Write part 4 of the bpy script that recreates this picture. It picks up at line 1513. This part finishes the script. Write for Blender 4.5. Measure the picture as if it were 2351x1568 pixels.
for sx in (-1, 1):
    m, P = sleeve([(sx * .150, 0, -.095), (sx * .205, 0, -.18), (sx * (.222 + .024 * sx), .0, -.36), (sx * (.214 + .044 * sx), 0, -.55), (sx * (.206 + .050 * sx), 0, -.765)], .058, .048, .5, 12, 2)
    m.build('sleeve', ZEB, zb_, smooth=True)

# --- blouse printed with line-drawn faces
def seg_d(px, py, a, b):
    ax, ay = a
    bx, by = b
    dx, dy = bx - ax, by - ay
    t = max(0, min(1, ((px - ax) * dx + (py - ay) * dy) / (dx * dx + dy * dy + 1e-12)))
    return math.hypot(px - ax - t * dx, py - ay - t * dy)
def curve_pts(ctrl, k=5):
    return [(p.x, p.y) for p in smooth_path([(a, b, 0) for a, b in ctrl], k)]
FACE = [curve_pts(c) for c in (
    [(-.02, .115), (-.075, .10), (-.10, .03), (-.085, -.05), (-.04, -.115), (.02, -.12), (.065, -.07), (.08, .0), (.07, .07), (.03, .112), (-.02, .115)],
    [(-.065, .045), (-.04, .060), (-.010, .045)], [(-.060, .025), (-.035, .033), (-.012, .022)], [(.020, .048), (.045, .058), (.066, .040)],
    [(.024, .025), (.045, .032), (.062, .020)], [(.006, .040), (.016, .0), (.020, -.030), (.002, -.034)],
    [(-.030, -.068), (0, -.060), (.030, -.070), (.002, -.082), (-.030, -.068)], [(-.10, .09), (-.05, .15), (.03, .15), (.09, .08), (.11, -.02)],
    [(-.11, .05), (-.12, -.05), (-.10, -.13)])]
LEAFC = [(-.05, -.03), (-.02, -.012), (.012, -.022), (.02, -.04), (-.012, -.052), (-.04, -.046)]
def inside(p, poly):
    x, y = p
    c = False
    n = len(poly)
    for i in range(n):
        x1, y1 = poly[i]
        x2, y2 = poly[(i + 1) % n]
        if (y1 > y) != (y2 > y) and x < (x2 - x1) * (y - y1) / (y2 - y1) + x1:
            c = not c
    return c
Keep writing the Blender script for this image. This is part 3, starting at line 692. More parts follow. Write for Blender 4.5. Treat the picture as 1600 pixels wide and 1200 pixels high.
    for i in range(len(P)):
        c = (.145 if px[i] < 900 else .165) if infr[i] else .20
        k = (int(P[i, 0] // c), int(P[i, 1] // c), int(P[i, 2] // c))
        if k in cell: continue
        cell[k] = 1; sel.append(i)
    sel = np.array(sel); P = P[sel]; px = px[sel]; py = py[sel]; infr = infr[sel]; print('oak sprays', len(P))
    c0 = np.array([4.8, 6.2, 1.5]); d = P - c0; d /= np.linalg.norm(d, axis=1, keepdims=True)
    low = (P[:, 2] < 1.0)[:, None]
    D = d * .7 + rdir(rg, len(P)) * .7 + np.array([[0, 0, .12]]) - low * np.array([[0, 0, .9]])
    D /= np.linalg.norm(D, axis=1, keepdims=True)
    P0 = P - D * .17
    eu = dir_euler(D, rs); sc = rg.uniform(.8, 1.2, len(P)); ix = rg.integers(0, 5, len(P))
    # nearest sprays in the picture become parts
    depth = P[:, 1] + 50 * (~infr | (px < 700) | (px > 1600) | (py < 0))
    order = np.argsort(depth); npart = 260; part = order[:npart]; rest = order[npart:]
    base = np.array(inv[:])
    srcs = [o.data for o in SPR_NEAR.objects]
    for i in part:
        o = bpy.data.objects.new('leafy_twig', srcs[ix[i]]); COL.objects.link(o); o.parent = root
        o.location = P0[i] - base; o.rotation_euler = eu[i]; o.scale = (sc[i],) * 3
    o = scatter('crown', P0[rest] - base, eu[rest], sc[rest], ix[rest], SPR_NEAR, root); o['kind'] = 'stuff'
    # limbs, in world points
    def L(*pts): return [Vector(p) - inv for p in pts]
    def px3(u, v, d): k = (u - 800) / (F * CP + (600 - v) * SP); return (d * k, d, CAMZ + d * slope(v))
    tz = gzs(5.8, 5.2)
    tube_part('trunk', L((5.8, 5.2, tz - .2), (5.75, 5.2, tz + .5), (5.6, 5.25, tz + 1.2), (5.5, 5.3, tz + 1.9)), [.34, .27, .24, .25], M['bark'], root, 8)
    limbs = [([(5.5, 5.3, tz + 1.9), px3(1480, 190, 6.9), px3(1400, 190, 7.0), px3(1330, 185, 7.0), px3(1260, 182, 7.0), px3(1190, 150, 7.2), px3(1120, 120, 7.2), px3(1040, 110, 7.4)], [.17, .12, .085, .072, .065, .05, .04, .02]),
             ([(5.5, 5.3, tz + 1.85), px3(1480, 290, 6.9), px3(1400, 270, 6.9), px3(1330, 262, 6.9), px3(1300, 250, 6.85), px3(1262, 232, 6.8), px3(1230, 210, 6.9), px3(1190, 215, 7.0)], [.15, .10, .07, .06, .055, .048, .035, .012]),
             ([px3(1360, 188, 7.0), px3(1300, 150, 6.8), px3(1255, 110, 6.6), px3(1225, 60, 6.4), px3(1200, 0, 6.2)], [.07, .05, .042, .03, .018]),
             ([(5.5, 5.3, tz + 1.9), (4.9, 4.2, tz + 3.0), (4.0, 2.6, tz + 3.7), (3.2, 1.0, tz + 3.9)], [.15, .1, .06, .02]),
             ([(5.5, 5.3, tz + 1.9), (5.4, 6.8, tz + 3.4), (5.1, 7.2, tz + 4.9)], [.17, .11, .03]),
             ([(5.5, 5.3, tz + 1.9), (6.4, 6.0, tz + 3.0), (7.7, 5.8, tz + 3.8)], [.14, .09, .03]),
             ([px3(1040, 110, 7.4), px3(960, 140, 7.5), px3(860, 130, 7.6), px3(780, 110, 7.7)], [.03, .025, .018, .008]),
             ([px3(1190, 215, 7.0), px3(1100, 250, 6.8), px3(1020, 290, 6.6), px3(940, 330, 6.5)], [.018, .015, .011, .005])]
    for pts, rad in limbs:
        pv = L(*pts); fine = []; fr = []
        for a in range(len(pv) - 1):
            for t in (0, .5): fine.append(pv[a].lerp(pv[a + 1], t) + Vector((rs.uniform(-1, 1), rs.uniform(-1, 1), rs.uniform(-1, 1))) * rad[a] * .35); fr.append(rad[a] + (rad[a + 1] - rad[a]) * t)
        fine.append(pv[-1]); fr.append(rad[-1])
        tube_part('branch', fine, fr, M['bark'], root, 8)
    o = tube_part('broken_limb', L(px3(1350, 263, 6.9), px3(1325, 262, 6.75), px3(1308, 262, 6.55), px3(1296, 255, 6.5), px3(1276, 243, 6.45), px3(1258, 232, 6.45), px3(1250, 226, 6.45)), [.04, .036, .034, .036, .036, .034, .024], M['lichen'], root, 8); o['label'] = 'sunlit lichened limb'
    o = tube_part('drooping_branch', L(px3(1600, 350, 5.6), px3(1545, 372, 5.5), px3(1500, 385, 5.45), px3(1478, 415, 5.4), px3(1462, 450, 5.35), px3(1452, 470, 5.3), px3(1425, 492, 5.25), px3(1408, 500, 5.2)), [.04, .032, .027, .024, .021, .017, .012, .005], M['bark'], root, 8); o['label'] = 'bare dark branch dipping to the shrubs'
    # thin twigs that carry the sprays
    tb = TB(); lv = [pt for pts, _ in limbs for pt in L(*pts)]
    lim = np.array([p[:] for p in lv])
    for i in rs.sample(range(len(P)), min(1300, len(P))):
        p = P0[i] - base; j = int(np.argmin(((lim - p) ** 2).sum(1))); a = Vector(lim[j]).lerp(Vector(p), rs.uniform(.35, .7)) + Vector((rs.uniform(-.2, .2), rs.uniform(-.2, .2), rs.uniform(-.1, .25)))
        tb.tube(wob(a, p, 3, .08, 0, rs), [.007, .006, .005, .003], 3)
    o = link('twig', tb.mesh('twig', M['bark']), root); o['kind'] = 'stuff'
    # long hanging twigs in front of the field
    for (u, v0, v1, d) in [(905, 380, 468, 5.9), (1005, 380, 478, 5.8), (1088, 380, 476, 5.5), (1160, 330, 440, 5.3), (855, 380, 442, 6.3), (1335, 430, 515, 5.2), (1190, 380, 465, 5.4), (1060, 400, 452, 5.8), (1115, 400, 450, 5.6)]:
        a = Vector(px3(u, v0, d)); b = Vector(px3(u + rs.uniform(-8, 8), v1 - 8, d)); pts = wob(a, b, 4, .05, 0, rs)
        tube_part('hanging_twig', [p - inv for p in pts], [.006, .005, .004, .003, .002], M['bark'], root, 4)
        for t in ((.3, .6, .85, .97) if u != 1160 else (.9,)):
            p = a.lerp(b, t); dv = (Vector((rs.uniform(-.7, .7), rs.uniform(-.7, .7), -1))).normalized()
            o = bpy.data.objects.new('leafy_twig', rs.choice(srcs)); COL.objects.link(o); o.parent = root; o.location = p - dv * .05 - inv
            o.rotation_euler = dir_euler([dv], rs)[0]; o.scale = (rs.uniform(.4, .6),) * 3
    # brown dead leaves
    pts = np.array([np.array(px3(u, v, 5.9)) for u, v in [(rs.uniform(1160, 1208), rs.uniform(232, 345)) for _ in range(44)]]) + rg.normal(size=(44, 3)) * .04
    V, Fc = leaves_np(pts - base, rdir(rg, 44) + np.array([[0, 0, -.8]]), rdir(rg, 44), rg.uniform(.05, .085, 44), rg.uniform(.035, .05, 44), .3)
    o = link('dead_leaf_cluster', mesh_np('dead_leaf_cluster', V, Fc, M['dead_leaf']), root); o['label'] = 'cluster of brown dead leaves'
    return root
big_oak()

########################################

GIVEN TASK: Repeat the records above line by line, from the first line through the line that contains "m.build('sleeve', ZEB, zb_, smooth=True)".

REPLY TO THE TASK:
Write part 4 of the bpy script that recreates this picture. It picks up at line 1513. This part finishes the script. Write for Blender 4.5. Measure the picture as if it were 2351x1568 pixels.
for sx in (-1, 1):
    m, P = sleeve([(sx * .150, 0, -.095), (sx * .205, 0, -.18), (sx * (.222 + .024 * sx), .0, -.36), (sx * (.214 + .044 * sx), 0, -.55), (sx * (.206 + .050 * sx), 0, -.765)], .058, .048, .5, 12, 2)
    m.build('sleeve', ZEB, zb_, smooth=True)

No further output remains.